begin Data in this exercise

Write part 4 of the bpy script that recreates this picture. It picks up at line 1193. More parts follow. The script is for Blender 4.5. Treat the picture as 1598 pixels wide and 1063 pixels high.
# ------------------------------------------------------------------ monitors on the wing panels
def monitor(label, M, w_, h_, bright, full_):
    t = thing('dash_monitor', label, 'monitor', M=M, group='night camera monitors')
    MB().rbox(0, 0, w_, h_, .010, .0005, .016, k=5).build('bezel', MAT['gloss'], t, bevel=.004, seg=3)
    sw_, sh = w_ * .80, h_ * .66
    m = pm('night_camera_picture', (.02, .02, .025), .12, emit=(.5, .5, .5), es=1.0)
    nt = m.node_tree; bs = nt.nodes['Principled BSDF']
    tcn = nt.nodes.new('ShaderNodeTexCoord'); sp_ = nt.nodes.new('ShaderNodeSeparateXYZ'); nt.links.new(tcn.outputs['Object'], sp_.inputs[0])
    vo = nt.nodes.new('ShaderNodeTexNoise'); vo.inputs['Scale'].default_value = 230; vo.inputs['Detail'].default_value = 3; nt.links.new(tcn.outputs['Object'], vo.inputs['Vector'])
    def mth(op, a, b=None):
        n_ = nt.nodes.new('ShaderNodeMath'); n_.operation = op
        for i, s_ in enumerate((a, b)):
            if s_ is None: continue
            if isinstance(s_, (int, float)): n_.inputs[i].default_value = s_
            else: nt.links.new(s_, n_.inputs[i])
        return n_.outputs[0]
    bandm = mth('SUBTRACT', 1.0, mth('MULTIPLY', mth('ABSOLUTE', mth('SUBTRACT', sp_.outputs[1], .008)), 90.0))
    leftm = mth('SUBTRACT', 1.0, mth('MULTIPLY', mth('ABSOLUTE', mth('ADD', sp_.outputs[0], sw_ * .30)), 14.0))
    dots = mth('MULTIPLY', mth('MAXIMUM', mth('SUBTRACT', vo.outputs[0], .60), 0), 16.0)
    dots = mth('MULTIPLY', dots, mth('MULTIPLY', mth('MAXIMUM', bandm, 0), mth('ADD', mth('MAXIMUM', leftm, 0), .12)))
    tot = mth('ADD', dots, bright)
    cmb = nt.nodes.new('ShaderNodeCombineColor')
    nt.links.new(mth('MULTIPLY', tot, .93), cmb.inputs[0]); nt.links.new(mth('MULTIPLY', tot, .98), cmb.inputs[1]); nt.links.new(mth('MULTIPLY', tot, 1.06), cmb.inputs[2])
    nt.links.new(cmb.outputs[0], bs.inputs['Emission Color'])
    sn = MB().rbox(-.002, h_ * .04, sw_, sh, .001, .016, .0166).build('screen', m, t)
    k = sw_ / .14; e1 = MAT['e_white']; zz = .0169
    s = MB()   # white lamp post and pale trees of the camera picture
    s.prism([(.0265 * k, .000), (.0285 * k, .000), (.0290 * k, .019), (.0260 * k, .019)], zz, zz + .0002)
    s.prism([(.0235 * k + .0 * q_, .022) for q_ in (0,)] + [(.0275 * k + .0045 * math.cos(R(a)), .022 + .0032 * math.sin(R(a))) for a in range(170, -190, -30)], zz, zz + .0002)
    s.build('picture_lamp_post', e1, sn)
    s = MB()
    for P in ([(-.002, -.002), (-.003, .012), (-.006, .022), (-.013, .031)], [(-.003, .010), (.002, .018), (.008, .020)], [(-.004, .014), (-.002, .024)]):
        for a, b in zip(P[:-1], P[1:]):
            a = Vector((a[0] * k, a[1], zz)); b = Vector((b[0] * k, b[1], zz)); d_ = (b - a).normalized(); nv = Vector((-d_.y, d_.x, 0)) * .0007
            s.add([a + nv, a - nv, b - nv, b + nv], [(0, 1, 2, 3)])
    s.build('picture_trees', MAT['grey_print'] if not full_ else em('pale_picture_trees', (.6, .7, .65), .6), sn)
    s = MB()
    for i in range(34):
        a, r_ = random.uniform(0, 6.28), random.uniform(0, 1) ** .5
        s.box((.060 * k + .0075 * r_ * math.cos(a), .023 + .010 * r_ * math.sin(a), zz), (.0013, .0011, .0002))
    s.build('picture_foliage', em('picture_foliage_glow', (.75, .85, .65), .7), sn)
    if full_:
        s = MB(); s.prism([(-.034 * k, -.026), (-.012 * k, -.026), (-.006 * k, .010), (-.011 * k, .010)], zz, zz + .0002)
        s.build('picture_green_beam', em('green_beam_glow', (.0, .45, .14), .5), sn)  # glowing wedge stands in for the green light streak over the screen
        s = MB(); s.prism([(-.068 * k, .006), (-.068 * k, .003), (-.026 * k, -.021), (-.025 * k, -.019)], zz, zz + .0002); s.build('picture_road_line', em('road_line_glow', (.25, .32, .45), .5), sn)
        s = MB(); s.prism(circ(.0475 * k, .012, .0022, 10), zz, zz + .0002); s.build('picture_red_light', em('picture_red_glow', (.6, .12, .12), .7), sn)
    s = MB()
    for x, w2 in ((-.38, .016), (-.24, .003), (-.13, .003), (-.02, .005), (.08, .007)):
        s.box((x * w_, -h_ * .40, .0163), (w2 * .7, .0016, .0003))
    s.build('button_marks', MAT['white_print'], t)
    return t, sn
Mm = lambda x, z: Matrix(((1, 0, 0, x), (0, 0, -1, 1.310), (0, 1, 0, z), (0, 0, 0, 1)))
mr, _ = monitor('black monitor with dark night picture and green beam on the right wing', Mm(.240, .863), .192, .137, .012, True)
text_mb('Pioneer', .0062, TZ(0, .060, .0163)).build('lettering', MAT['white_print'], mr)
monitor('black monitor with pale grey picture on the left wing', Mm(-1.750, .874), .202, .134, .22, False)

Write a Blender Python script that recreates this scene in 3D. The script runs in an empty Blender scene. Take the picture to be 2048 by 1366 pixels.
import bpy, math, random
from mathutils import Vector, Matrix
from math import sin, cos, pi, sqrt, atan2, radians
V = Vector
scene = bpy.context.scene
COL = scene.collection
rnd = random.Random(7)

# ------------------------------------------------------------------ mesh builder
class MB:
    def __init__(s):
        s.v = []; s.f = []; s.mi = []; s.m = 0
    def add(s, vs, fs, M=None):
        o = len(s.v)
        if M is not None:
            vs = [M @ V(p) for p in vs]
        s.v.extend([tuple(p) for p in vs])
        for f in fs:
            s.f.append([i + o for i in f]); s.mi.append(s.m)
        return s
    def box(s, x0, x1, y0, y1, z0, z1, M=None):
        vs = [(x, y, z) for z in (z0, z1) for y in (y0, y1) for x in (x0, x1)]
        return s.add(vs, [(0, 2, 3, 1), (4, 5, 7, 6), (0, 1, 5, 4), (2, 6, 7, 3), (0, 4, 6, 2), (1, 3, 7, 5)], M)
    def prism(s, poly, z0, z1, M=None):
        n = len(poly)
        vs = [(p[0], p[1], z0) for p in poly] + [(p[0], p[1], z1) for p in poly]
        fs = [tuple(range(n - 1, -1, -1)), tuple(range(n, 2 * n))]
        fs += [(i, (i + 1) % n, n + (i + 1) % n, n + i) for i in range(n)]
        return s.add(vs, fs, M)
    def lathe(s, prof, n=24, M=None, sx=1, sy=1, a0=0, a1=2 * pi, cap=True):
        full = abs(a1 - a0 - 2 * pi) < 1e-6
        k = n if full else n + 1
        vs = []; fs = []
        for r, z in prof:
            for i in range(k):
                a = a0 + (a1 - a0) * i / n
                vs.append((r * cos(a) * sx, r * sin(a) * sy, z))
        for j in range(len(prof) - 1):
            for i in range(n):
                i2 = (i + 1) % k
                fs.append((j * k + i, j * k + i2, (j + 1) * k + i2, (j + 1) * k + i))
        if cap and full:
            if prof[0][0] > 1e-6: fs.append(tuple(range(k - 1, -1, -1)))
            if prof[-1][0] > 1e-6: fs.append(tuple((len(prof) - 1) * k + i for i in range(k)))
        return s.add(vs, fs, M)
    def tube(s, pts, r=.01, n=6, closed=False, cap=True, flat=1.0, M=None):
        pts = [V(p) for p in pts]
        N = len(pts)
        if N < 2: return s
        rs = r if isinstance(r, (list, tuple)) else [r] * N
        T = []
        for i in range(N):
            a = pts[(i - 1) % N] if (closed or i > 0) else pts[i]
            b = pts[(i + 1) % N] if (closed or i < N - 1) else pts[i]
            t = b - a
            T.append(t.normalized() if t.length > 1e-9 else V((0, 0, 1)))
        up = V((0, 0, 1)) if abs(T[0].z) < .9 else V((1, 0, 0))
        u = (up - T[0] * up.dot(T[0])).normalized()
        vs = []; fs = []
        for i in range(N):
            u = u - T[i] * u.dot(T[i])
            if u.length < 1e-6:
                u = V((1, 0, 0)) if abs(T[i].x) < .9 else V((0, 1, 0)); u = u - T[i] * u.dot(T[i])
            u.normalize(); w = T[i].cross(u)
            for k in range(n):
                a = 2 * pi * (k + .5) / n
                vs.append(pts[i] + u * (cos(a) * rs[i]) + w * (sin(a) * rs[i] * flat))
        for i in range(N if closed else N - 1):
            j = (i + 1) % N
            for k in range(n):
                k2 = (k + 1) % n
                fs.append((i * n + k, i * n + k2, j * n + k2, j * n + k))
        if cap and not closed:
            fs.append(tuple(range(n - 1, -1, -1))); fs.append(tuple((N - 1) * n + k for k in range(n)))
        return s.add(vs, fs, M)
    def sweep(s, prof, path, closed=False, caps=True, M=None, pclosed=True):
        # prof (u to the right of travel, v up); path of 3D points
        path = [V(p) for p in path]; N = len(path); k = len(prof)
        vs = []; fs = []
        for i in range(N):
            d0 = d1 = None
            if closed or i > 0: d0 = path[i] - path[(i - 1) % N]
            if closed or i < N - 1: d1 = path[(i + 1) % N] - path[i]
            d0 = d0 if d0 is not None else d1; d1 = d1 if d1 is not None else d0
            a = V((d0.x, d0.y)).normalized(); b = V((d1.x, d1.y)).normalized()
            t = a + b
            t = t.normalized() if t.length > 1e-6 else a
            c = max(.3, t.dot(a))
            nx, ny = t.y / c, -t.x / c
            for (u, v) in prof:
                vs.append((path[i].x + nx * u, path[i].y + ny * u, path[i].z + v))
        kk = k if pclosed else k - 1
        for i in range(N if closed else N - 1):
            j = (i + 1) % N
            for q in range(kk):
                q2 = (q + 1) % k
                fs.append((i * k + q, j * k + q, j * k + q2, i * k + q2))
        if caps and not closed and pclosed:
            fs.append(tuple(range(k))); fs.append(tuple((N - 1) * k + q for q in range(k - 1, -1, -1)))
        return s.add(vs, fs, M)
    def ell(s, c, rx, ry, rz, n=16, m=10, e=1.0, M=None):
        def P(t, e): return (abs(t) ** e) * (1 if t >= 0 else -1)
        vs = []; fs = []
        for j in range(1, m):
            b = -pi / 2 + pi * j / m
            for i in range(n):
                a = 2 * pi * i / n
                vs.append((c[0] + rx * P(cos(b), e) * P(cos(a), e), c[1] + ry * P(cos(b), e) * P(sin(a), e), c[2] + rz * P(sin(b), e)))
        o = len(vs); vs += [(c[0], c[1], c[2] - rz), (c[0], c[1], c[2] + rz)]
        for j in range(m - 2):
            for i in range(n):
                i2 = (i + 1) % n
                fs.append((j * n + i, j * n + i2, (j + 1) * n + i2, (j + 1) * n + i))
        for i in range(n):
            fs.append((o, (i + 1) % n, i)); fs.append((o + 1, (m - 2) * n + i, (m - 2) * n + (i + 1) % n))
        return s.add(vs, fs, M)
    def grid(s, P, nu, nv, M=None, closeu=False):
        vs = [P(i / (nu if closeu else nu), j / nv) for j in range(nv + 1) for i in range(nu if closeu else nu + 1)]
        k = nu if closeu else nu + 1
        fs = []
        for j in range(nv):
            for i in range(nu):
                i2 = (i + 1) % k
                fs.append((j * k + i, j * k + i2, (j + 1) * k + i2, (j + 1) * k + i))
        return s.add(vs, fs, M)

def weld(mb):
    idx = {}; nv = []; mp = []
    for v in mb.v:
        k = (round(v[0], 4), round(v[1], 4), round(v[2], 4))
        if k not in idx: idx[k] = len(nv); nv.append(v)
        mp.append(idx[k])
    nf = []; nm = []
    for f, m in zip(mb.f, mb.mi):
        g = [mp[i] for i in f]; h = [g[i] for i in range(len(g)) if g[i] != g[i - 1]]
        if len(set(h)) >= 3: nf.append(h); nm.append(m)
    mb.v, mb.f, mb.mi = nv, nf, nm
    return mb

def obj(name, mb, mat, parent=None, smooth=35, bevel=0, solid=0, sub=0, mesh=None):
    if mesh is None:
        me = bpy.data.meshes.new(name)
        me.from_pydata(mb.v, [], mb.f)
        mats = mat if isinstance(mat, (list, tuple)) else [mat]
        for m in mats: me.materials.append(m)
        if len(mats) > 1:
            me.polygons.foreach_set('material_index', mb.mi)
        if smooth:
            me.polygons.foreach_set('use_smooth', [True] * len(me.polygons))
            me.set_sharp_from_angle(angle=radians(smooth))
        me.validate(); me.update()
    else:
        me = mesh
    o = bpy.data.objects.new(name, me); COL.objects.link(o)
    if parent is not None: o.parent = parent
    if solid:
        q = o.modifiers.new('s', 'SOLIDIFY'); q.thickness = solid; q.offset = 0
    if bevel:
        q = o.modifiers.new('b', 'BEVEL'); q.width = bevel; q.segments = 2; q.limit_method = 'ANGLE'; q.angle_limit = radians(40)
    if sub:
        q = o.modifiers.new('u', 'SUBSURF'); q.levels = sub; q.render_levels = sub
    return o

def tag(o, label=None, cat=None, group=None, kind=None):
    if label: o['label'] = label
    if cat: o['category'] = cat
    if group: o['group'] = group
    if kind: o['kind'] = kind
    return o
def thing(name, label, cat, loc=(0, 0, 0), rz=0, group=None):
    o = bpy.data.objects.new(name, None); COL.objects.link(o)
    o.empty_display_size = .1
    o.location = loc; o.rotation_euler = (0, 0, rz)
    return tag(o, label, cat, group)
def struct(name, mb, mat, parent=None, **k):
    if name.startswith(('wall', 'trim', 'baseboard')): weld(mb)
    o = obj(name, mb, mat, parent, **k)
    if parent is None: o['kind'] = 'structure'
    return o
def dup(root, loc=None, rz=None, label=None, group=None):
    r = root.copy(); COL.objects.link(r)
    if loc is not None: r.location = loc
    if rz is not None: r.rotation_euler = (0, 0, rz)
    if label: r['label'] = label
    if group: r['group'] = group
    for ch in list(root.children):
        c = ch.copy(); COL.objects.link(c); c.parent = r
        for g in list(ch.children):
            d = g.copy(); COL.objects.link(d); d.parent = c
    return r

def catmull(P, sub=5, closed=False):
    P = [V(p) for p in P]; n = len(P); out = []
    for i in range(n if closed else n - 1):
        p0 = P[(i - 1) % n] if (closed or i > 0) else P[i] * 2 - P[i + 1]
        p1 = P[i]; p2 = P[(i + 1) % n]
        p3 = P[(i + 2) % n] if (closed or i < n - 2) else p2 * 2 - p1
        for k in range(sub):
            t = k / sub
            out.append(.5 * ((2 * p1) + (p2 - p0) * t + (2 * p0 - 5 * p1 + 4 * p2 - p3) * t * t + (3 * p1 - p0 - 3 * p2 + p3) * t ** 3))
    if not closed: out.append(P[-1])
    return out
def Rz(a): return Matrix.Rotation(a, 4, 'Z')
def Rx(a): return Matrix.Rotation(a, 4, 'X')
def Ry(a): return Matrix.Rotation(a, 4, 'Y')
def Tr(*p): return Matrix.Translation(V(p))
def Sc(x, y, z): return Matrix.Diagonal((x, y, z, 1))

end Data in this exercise

Written task
From the records above, transcribe without alteration every line from the one with "Write a Blender" to the one with "rnd = random.Random(7)", inclusive.

The answer
Write a Blender Python script that recreates this scene in 3D. The script runs in an empty Blender scene. Take the picture to be 2048 by 1366 pixels.
import bpy, math, random
from mathutils import Vector, Matrix
from math import sin, cos, pi, sqrt, atan2, radians
V = Vector
scene = bpy.context.scene
COL = scene.collection
rnd = random.Random(7)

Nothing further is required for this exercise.